CHP’de olağanüstü kurultay günü… Özel yeniden genel başkan!

CHP’nin bugün gerçekleştirilen olağanüstü kurultayında oy sayımı sona erdi. Kurultay sonucuna göre 1171 oy alarak Özgür Özel yeniden genel başkan seçildi.

CHP’de olağanüstü kurultay günü… Özel yeniden genel başkan!

Kayyum atamalarına ve İmamoğlu’nun tutuklanmasına tepki olarak “İrade milletindir” sloganıyla 21’inci kez toplanan CHP kurultayı, bugün Ankara’da Nazım Hikmet Kültür Merkezi’nde yapılıyor.

CHP’nin 21. Olağanüstü Kurultay’ında Silivri Cezaevi’nde tutuklu bulunan cumhurbaşkanı adayı Ekrem İmamoğlu için temsili koltuk ayrıldı.

Divan kurulu başkanı Bülent Nuri Çavuşoğlu’nun konuşmasının ardından Özgür Özel, saat 10.20 sularında kürsüye çıktı ve partililere seslendi.

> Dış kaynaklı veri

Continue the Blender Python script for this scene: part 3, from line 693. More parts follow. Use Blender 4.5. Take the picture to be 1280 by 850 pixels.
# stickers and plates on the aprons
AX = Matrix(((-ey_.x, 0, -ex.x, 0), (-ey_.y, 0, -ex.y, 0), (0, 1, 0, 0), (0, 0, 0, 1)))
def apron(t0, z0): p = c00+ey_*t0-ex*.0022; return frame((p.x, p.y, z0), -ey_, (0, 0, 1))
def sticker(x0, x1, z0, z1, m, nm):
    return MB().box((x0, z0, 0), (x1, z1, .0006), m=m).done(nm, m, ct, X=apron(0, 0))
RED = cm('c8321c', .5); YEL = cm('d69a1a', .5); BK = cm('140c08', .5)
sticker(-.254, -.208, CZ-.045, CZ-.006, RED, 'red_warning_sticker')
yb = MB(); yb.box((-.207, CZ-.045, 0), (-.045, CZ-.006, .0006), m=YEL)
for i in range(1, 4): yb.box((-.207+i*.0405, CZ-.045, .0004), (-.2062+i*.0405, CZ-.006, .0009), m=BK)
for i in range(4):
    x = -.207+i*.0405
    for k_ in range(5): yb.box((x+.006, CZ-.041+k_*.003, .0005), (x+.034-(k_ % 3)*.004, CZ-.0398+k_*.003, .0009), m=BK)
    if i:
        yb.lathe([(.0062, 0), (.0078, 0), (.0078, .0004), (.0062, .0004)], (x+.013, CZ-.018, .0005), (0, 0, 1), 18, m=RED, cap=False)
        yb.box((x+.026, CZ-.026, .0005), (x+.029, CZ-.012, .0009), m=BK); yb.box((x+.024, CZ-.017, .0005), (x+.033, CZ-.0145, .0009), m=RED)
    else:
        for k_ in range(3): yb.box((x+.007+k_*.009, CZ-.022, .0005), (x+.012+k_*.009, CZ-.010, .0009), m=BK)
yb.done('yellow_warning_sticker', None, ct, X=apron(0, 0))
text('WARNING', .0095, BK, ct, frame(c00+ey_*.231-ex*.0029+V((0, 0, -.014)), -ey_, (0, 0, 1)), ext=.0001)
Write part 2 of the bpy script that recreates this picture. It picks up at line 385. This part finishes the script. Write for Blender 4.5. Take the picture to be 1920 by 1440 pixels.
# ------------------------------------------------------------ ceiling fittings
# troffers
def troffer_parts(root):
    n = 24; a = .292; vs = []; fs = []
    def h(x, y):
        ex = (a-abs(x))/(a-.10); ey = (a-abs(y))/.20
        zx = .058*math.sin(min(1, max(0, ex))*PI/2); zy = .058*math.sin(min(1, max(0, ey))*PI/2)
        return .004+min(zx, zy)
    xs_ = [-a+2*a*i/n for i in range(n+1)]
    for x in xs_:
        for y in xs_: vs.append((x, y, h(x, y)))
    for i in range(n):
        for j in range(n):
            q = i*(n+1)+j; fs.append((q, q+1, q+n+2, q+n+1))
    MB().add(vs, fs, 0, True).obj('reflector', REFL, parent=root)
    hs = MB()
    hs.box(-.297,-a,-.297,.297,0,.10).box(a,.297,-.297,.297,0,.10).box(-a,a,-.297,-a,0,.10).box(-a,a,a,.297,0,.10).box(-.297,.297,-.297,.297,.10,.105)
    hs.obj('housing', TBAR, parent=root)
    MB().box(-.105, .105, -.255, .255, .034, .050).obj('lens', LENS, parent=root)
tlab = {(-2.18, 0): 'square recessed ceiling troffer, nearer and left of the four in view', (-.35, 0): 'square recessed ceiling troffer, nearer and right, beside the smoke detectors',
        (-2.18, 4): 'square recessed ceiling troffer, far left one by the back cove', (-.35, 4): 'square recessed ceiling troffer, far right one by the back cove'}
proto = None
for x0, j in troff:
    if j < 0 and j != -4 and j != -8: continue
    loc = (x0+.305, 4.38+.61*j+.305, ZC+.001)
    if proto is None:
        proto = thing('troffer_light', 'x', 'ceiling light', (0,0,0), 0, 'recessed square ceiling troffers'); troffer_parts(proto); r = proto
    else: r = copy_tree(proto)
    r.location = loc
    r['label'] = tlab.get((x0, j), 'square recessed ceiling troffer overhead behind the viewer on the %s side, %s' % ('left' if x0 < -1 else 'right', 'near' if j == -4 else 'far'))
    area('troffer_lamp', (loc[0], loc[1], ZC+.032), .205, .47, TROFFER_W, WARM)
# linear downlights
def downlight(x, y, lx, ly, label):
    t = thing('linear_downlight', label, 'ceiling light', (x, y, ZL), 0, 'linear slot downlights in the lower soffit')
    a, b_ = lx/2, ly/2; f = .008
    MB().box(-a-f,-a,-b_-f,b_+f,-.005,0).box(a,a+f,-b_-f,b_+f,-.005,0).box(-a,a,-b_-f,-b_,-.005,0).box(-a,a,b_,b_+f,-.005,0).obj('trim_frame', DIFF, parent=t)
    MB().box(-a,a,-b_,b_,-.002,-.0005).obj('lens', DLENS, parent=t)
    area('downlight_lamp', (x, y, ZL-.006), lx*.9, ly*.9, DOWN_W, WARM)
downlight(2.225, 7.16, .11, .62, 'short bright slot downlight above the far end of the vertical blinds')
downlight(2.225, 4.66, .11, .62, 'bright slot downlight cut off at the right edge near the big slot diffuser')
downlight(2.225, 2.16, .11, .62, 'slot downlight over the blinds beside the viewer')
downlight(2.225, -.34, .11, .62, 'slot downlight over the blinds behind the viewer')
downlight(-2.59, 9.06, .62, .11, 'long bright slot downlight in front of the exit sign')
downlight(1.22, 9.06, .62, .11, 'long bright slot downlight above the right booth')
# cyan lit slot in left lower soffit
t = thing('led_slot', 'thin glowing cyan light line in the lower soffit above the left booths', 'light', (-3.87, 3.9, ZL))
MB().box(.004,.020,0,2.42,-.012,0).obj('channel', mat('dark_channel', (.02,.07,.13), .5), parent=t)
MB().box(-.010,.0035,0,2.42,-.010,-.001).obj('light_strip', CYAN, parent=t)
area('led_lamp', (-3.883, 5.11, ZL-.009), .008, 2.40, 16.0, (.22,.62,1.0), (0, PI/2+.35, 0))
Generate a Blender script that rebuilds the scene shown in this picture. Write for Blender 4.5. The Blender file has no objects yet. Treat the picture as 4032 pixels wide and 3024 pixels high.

Özel’in konuşmasından satır başları şöyle:

* Bu kurultay yapılamasın diye bir cuma akşam üstü 16.59’da kayyum tebliğ etmek üzere kurulan kumpası boşa çıkarıp, bu kurultay yapılamasın diye arena salonuna cevap süresini bekletip kurultay ilanını boşa çıkarmaya çalışıp, bu kurultay yapılamasın diye yıllar önce kendi onayladıkları tüzüğe rağmen sabah tam 10.00’da hazır olmazsa kurultayı yaptırmayız, iptal ederiz hesaplarını boşa çıkarıp 81 ilden, 973 ilçeden bir pazar sabahı buraya gelip tertemiz iradelerini lekelemeye çalışan kumpasçılara karşı CHP’nin tarihini, bugününü, yarınını, iradesini ve geleceğe yönelik olarak bu ülkenin teminatı olduğunun gerçekliğini tüm Türkiye’ye gösteren canım arkadaşlarım hepiniz hoş geldiniz.

ÖZEL’DEN İMAMOĞLU’NA SELAM

* Ne olursa olsun başaracağız… 9 Mart darbesine direnmek için sokaklara inen on milyonlara, hukuksuzca hapiste tutulan Ahmet Özer’e, Rıza Akpolat’a, Alaattin Köseler’e, Resul Emrah Şahan’a, Mehmet Murat Çalık’a, Silivri zindanlarında tutulan belediye meclis üyelerimize, bugünlerde tekrar hak arayacaklar olursa onlara gözdağı olsun diye 3 sefer beraat etmelerine rağmen Gezi davasından hepimiz adına orada tutulan Çiğdem Mater’e, Mine Özerden’e, Osman Kavala’ya, Can Atalay’a canım kardeşim Tayfun Kahraman’a, diğer siyasi partilerden tutsak olan tüm siyasilere ve Silivri Cezaevi’nde yatan yiğidime, aslanıma TC’nin bir sonraki cumhurbaşkanı adayı Ekrem İmamoğlu’na merhaba.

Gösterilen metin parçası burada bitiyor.